**Written request**. Copy the data exactly; pictures stay out of the copy.

**Exercise materials**.
* begin *

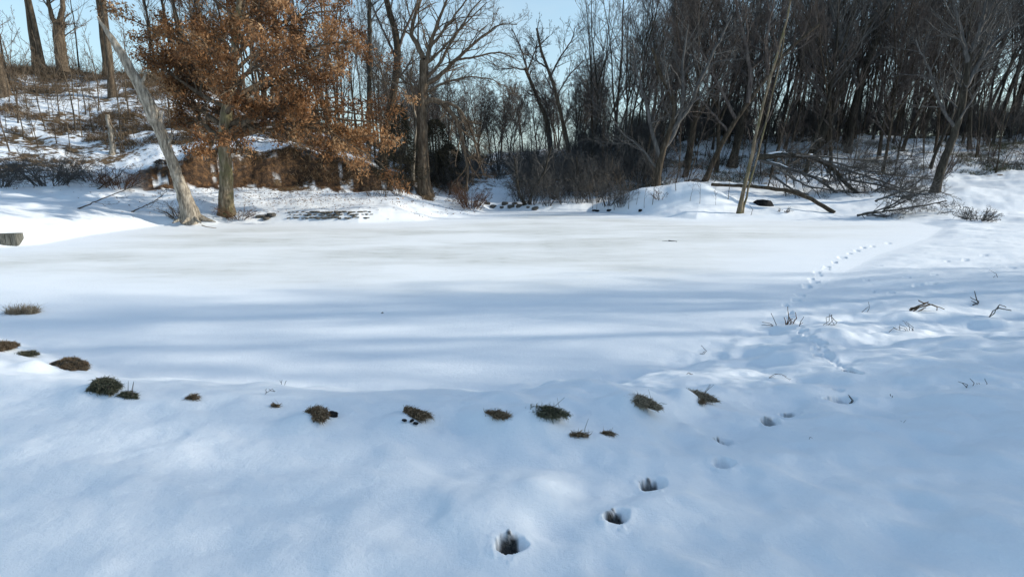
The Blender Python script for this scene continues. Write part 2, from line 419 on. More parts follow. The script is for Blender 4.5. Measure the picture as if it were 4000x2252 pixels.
# ------------------------------------------------------------------ footprints, bumps (before the ground is built)
for (fx, fy, w, bh) in [(95,925,.16,.10),(8,885,.2,.06),(222,985,.18,.05),(772,1052,.15,.05),(1018,1056,.15,.06),(1232,1058,.15,.05),(1350,1058,.18,.08),(1585,1030,.16,.09),(1728,1016,.16,.09),
                        (2330,790,.45,.10),(1950,975,.3,.06),(2090,815,.22,.05)]:
    p = ground_px(fx, fy); BUMPS.append((p[0], p[1], w, bh))
hp = [(1280,1385,.060,.065,1.25,-.7,1),(1548,1308,.056,.06,1.25,-.6,1),(1640,1208,.066,.062,1.2,-.9,.9),(1818,1166,.055,.05,1.1,.4,.1),
      (1817,1108,.058,.055,1.25,-.4,.9),(1935,1077,.062,.06,1.2,.3,.6),(1988,1035,.064,.06,1.2,.3,.5),(2112,1006,.11,.05,.6,.1,.2),(2105,985,.05,.035,.8,.2,0),
      (2140,943,.066,.07,1.6,.0,.4),(2068,893,.10,.05,.7,-.7,0),(2063,866,.06,.06,1.6,.0,0),(2050,880,.05,.03,1,.0,0),(2018,836,.07,.05,.8,0,0),(1987,800,.07,.05,.8,0,0),(1988,783,.06,.05,1,0,0),(1975,766,.07,.05,1,0,.0)]
for a in hp: add_hole(a[0], a[1], a[2], a[3], a[4], a[5], a[6])
trk = [(2001,756),(2012,741),(2031,721),(2030,717),(2048,708),(2043,701),(2060,690),(2056,684),(2080,674),(2079,670),(2100,659),(2097,656),(2117,647),(2118,644),(2137,637),(2155,629),(2172,622),(2195,617),(2235,611)]
for i, (a, b) in enumerate(trk): add_hole(a+R.normal()*1.5, b+R.normal()*.8, R.uniform(.06, .10), R.uniform(.03, .06), R.uniform(.8, 1.5), R.random()*3, 0)
for i in range(16):
    u = i/15; add_hole(2012+u*112+(i % 2)*2, 828+u*104, .045, .022, 1.5, -.6, 0)
for (a, b, r) in [(2305,716,.11),(2345,713,.10),(2430,652,.10),(2280,697,.08),(2210,668,.1),(2180,705,.07),(2380,655,.08),(2475,640,.1),(2240,735,.08),(2200,730,.07),(2545,672,.1),(2350,690,.07)]:
    add_hole(a, b, r, .035, .6, 0, 0)

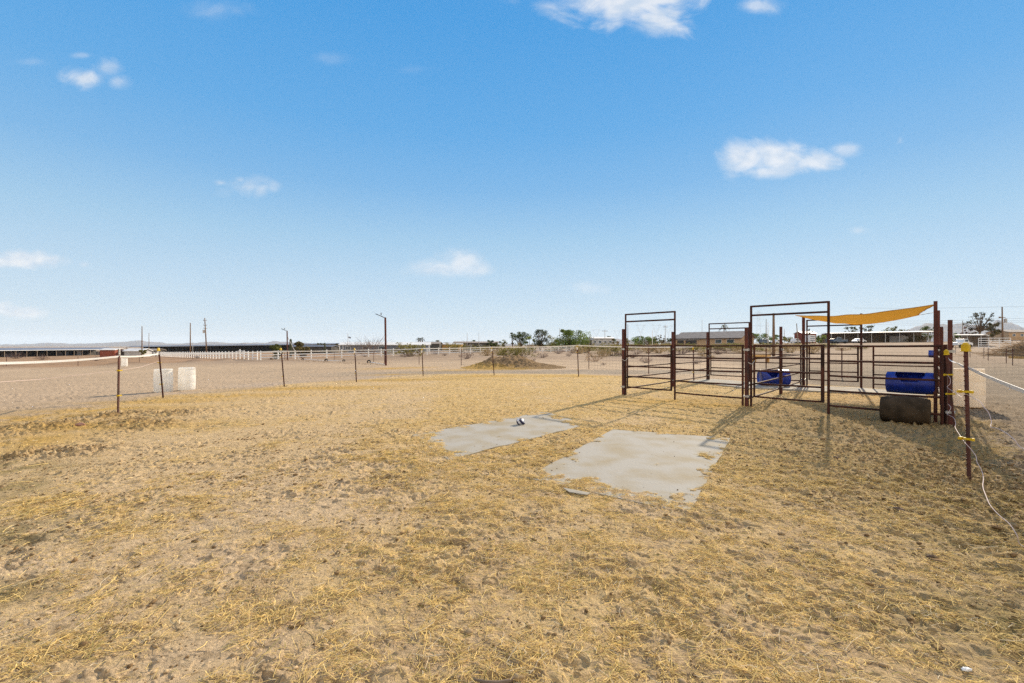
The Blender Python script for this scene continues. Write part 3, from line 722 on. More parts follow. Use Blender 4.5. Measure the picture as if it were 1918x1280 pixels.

* end *

**Answer to the problem**.
The Blender Python script for this scene continues. Write part 2, from line 419 on. More parts follow. The script is for Blender 4.5. Measure the picture as if it were 4000x2252 pixels.
# ------------------------------------------------------------------ footprints, bumps (before the ground is built)
for (fx, fy, w, bh) in [(95,925,.16,.10),(8,885,.2,.06),(222,985,.18,.05),(772,1052,.15,.05),(1018,1056,.15,.06),(1232,1058,.15,.05),(1350,1058,.18,.08),(1585,1030,.16,.09),(1728,1016,.16,.09),
                        (2330,790,.45,.10),(1950,975,.3,.06),(2090,815,.22,.05)]:
    p = ground_px(fx, fy); BUMPS.append((p[0], p[1], w, bh))
hp = [(1280,1385,.060,.065,1.25,-.7,1),(1548,1308,.056,.06,1.25,-.6,1),(1640,1208,.066,.062,1.2,-.9,.9),(1818,1166,.055,.05,1.1,.4,.1),
      (1817,1108,.058,.055,1.25,-.4,.9),(1935,1077,.062,.06,1.2,.3,.6),(1988,1035,.064,.06,1.2,.3,.5),(2112,1006,.11,.05,.6,.1,.2),(2105,985,.05,.035,.8,.2,0),
      (2140,943,.066,.07,1.6,.0,.4),(2068,893,.10,.05,.7,-.7,0),(2063,866,.06,.06,1.6,.0,0),(2050,880,.05,.03,1,.0,0),(2018,836,.07,.05,.8,0,0),(1987,800,.07,.05,.8,0,0),(1988,783,.06,.05,1,0,0),(1975,766,.07,.05,1,0,.0)]
for a in hp: add_hole(a[0], a[1], a[2], a[3], a[4], a[5], a[6])
trk = [(2001,756),(2012,741),(2031,721),(2030,717),(2048,708),(2043,701),(2060,690),(2056,684),(2080,674),(2079,670),(2100,659),(2097,656),(2117,647),(2118,644),(2137,637),(2155,629),(2172,622),(2195,617),(2235,611)]
for i, (a, b) in enumerate(trk): add_hole(a+R.normal()*1.5, b+R.normal()*.8, R.uniform(.06, .10), R.uniform(.03, .06), R.uniform(.8, 1.5), R.random()*3, 0)
for i in range(16):
    u = i/15; add_hole(2012+u*112+(i % 2)*2, 828+u*104, .045, .022, 1.5, -.6, 0)
for (a, b, r) in [(2305,716,.11),(2345,713,.10),(2430,652,.10),(2280,697,.08),(2210,668,.1),(2180,705,.07),(2380,655,.08),(2475,640,.1),(2240,735,.08),(2200,730,.07),(2545,672,.1),(2350,690,.07)]:
    add_hole(a, b, r, .035, .6, 0, 0)

The Blender Python script for this scene continues. Write part 3, from line 722 on. More parts follow. Use Blender 4.5. Measure the picture as if it were 1918x1280 pixels.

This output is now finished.